I flagged this as a duplicate because the elements of your question have been asked many times before; it's nothing personal. The linked thread should give you a good idea of what you're facing with your laptop (Chromebook or not) since it's easy to shoot yourself in the foot with bad OPSEC-- you're competing with the combined might of both corporate espionage and national intelligence agencies. Don't make the same mistakes that guy did, like plugging right back in to the corporate network upon return.
Even if you're "nobody important," don't assume you're not a target. You still have value as a patsy. Your credentials are desirable because if captured, they can allow foreign agents (corporate or government) access to your corporate network, within which they'll exfiltrate anything they can touch. The added bonus is that since you're "nobody important," your company may be unlikely to keep an eye on "your" activity-- unlike a higher-profile employee like a lead engineer, sysadmin or executive.
I assume that if I don't use a local SIM, it would be difficult for someone to put malware on my phone but wanted to confirm if I am right about this
Consider this-- the Chinese government is trying to move to a cashless society by forcing everybody to install WePay on their smartphones. While it serves a purpose (convenient payments), it also makes it so that in order to function at all in society and buy basic goods, you must consent to backdoor/keylog a device critical to your daily operations and have all your transactions monitored remotely.
In practice, it doesn't matter what SIM you use if you end up voluntarily installing government-controlled malware just to pay for McDonald's. That said, plenty of urban centers still take cash, but be wary of the seeming obligation to install random apps to ride the subway, buy things, whatever. Each one compromises your OPSEC.

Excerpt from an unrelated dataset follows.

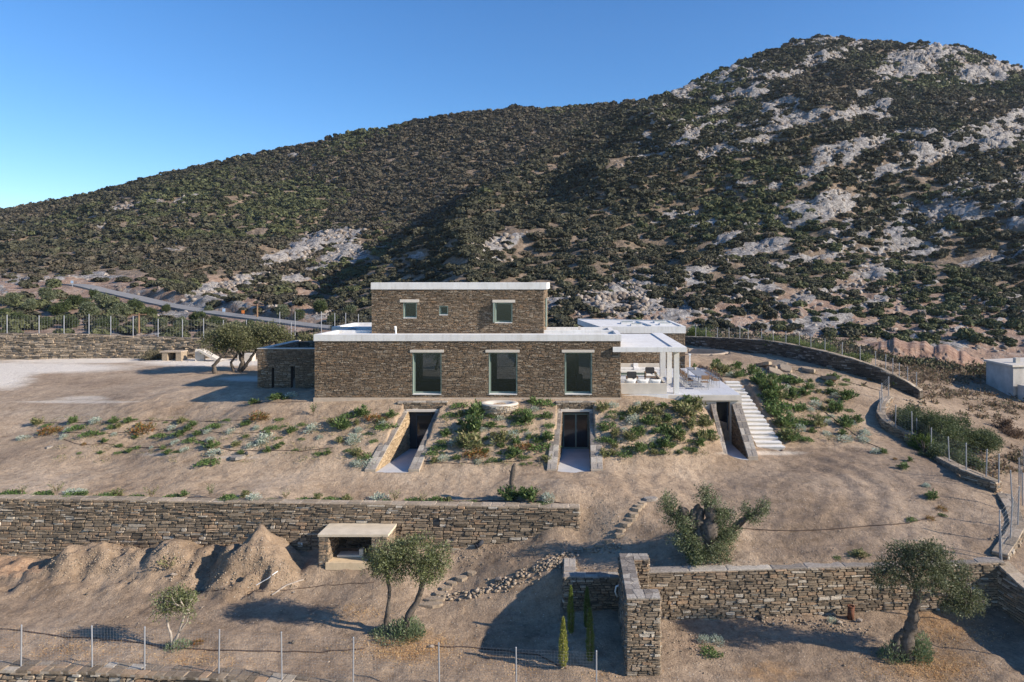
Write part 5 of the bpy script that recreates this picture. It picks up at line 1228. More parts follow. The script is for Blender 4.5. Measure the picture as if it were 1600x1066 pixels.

I was thinking of taking a Chromebook since that has full disk encryption. I read that it's easier to do a full reset on this than a windows laptop. I have also read that malware can't be installed through USB on a Chromebook
FDE doesn't help if your machine is compromised while it's running and unlocked. The government has been known to replace links to Javascript libraries on unencrypted pages with malicious versions at the Great Firewall level. Browse with HTTPS only; there are plugins for this. VPN is also good, assuming you have one that actually works, and assuming it's not leaking DNS queries that get responded to with state-controlled IPs.
Being forced to unlock laptops at the border is largely a US thing. I haven't heard of anybody being forced to do it in China, but even so, what are your options besides refusal or compliance? Refusal will only end one way. FDE just makes it look like you have something to hide, and if in the end you're going to unlock it for them anyway, what was the point?
My opinion- don't bother with FDE. Just travel with clean images on your phone and laptop and assume both are compromised upon return. Change all your passwords and reimage your devices.